Kaborycha, Lisa. A Corresponding Renaissance: Letters Written by Italian Women, 1375–1650. Oxford: Oxford University Press, 2015.
In this anthology of women’s writing in the vernacular and Latin, Cereta’s letter to Agostino Emilio on women’s vanity is included in chapter 2 (“Humanism and Its Discontents”). The letter is introduced by a brief biography and overview of Cereta’s works and contains explanatory footnotes focused primarily on the biblical references found in the letter.
King, Margaret L., ed. and trans. Renaissance Humanism: An Anthology of Sources. Indianapolis: Hackett, 2014.
In this anthology divided thematically, King includes Diana Robin’s translations of Cereta’s letters to Bibolo Semproni (1488) and Lucilia Vernacula (1487)—both defenses of female education against male scorn and female gossip, respectively—in chapter 9, “Women and Humanism” (pp. 264–294). Introduction to the letters provides important biographical details and explanations of the major themes that characterize both letters, while also noting the “modern” tone of Cereta’s writing. Includes other letters by Isotta Nogarola, Cassandra Fedele, and Frenchwoman Marie Le Jars de Gournay.
Rabil, Albert, Jr., and Margaret L. King, eds and trans.

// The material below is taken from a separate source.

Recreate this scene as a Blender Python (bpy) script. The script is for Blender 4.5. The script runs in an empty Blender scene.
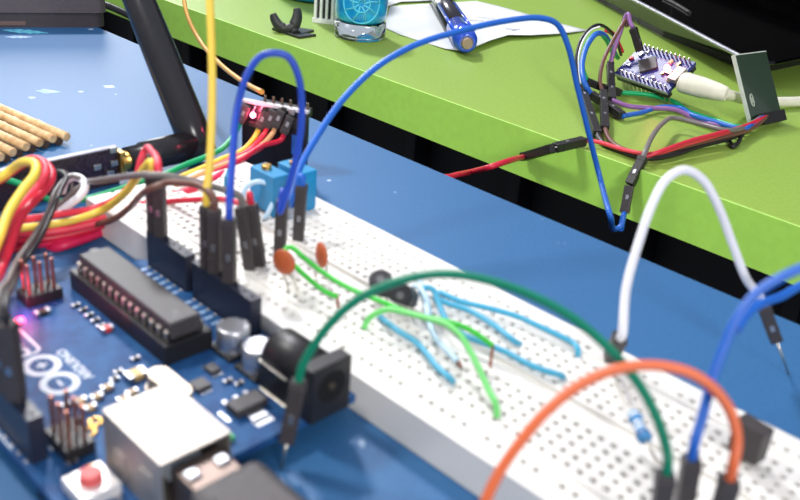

Her Immaculate Hand: Selected Works by and about the Women Humanists of Quattrocento Italy. Binghamton, NY: Center for Medieval and Renaissance Studies, 1983.
This anthology of female humanist writings provides the first English translation of three letters authored by Cereta on female learning, and they are grouped with other women’s writings on the same topic. In addition, there are two letters by Fra Tommaso of Milan in praise of Cereta, one addressed to her father Silvestro and another addressed to the female humanist. The introduction includes a two-page overview of Cereta’s biography, and each letter is introduced by contextual information.